East vs. West

I saved a quote from a book I read. It was something to the effect of Eastern religions being alien to Western temperament. But I’ll be darned if I can remember which book the quote came from. Anyway, after reading an old issue of PanGaia, which focused on the “Wisdom of the East” (#31 Spring 2003), I began to wonder if there isn’t something to this idea. By incorporating Eastern thought and practice into the religious life of a Western person, are we just making spirituality more confusing? Admittedly, there is something to be said for the practices of meditation, mindfulness, and yoga. But can similar practices not be found in Western religions? I wonder if Christian, Greek, or Jewish mystics did not meditation, even if they did not call it such. Mindfulness is surely something that all spiritual people practice, or should practices at least.

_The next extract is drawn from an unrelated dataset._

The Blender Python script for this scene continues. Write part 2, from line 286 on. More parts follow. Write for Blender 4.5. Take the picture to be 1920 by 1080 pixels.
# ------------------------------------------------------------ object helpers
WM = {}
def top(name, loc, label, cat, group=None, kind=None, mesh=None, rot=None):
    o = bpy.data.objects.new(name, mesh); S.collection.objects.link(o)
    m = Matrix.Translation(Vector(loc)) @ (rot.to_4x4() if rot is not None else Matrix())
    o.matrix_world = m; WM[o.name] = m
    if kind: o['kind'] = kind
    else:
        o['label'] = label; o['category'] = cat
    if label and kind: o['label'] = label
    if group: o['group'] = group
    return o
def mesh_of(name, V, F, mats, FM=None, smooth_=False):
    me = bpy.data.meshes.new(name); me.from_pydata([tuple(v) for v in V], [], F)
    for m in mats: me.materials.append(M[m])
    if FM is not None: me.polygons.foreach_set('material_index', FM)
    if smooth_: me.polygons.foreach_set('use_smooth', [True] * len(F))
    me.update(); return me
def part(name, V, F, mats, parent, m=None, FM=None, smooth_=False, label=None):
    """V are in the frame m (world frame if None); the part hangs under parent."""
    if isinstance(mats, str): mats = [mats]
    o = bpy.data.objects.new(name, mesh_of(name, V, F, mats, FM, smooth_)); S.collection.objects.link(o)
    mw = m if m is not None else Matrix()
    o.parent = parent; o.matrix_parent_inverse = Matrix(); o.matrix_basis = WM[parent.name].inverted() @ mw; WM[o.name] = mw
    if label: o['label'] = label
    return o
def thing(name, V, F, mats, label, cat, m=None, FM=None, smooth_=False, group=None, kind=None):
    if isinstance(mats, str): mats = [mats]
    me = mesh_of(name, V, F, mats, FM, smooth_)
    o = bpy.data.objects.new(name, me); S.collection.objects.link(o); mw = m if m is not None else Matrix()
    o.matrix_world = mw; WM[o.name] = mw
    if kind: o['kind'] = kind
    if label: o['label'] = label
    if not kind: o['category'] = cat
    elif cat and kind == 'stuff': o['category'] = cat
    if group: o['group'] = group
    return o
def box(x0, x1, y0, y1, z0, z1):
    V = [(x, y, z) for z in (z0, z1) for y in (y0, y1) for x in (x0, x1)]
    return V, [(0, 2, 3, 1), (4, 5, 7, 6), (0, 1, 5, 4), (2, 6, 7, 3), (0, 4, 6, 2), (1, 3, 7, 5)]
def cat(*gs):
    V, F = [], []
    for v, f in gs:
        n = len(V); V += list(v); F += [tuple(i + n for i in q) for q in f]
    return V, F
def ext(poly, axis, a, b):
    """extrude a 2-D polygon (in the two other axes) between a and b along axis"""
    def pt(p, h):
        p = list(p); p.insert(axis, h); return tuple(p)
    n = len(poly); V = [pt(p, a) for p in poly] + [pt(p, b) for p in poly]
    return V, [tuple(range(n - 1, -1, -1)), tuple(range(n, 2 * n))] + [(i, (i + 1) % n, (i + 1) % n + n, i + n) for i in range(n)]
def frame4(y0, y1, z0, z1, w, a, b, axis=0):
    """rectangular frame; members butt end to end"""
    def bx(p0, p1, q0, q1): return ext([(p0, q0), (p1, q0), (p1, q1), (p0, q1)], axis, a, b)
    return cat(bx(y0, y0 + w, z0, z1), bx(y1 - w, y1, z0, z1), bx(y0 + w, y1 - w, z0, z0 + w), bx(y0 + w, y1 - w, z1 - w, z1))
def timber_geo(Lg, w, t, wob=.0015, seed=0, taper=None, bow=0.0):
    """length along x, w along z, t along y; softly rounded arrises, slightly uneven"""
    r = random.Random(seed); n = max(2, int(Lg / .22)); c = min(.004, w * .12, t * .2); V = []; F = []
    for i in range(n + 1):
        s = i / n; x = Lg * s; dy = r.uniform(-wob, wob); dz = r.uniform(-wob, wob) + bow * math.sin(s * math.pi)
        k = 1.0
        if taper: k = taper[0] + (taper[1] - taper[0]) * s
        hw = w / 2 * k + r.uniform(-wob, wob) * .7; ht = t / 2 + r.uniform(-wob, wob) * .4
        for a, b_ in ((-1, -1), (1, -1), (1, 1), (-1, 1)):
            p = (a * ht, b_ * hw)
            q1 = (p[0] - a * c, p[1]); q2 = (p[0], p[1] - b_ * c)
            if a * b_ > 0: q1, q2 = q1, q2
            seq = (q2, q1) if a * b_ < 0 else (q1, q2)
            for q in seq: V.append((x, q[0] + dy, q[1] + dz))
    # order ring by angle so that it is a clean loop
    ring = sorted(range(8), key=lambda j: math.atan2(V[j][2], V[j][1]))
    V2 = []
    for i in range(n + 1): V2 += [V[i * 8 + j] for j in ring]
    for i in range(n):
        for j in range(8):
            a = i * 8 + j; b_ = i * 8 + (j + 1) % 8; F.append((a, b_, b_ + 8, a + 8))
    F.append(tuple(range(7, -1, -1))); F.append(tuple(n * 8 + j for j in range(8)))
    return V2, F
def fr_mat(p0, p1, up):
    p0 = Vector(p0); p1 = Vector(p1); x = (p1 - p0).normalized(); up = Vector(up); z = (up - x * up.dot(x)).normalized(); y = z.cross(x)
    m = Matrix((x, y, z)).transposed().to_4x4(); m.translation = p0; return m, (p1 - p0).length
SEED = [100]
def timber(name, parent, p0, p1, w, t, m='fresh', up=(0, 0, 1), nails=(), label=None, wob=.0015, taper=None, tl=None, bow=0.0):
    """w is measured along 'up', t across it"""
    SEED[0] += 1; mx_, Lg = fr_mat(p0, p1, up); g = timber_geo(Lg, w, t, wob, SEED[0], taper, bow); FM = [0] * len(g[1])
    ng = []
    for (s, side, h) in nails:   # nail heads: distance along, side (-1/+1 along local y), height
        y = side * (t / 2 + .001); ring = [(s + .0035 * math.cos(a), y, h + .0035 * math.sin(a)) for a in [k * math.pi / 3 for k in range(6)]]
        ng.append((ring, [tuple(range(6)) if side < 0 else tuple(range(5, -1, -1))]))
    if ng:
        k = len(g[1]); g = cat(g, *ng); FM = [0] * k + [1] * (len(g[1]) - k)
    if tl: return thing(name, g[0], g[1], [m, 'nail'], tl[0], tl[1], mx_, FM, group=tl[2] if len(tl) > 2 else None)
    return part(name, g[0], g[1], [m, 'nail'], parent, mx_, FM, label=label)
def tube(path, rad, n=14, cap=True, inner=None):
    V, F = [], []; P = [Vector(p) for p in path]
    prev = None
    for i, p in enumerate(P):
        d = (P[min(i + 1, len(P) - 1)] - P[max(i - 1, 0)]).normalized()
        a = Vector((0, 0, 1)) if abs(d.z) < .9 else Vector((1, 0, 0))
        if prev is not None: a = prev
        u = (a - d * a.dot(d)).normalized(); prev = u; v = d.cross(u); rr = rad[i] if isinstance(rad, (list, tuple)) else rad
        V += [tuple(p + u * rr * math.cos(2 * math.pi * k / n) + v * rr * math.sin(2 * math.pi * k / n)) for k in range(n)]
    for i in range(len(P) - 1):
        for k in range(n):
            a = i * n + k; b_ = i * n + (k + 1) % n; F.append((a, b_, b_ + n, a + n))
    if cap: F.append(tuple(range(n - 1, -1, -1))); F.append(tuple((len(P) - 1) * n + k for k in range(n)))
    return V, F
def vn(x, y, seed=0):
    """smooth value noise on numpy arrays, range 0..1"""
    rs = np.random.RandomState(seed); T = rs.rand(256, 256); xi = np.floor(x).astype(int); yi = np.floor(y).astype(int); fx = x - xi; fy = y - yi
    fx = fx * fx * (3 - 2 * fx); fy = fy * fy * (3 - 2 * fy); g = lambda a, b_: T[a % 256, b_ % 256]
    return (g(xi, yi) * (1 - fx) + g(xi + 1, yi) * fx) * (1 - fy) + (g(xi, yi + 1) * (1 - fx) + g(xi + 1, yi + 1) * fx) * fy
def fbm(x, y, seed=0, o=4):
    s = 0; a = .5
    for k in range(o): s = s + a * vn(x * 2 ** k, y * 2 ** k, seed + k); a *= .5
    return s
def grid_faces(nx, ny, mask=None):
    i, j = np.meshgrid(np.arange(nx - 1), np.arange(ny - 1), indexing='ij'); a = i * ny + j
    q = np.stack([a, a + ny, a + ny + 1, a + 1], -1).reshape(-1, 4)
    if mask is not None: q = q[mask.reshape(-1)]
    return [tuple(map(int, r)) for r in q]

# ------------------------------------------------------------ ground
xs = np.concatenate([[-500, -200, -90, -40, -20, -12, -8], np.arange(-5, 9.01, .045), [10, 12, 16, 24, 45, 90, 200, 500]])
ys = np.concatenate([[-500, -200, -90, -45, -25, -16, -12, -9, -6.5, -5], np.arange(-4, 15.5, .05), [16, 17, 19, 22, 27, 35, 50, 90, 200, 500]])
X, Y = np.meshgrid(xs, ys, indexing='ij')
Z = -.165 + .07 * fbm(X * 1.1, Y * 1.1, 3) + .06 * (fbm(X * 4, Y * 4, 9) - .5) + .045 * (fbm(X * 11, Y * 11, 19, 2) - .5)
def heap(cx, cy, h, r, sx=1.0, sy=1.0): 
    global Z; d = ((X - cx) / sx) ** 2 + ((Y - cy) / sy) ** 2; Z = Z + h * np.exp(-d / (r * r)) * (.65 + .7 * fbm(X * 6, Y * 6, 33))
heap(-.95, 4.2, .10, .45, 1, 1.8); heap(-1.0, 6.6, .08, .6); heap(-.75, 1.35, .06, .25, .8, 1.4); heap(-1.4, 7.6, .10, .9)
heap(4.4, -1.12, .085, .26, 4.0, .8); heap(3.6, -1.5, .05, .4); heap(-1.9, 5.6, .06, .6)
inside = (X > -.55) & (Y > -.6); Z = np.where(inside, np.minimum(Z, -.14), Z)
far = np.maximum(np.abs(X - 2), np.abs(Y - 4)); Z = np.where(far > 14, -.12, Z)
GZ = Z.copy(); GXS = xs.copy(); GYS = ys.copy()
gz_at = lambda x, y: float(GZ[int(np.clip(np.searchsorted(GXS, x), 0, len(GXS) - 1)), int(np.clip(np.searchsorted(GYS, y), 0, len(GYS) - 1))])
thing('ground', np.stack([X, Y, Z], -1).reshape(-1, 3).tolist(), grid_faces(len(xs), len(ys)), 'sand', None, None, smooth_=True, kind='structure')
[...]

So, what about purely Eastern spiritual practices like Buddhism? There are many Western people who follow Buddhist teachings. They seem to have integrated those teachings into their lives well, if one believes various stories and articles. But are not the ideals of Buddhism antithesis to Western ideals? To the Buddhist, life is suffering. One is expected to become without desire in order to come out of this suffering. Western societies are based on desire. We are expected to live better then our parents, buy the newest model of whatever our particular toy is, and enjoy it. Would one not become confused when living with Buddhist ideals within a Western society?

And what about Wicca? Is it a purely Western religion, or does it encompass Eastern ideas? Does it help us to function as good little capitalists, like society demands, or does it help us to function in spite of this demand? I wish I knew.